On Monday, February 3, 2014 4:25:14 PM UTC-5, stathisp wrote:
On 4 February 2014 02:26, David Nyman <da...@davidnyman.com> wrote:
> On 3 February 2014 12:06, Stathis Papaioannou <stat...@gmail.com> wrote:
>
>> If consciousness is epiphenomenal I don't see how that diminishes its >> importance in any way, let alone eliminates it. It is consistent with >> evolution since it is not an optional extra: if intelligence evolved
>> then consciousness had to evolve as a necessary side-effect. It is
>> also consistent with the world being causally closed and eliminates
>> the paradox that David Nyman sees.
>
>
> Does it? You still haven't explained why bodies emit utterances that appear > to refer to this putative epiphenomenon. Or are you saying that they're not > really emitting such utterances or making such references? They're just > physical systems going about their lawful physical business, but somehow > that evokes a physically-undetectable extra something-or-other. And it's > only in terms of this extra something-or-other that utterances seem to exist
> that, in turn, only seem so to refer. Is that what it boils down to?
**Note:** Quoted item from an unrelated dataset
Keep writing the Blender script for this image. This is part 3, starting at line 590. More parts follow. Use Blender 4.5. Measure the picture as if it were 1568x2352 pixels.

It's because you're stuck on the idea that consciousness is something
extra and optional. If you could see that it was logically entailed by
certain physical phenomena or computations you wouldn't have a
problem. It would be like agonising over why an object in which every
point on its perimeter is equidistant from the centre has the quality
of roundness rather than squareness or nothingness; and how it could
be that roundness has no separate causal efficacy over and above what
can be explained in terms of the physicality of the object possessing
this property.

What computation or physical phenomena could logically entail anything other than computation or physical phenomena though? Why does a computation logically begin to itch or turn orange, if the potential to itch or turn orange did not already exist?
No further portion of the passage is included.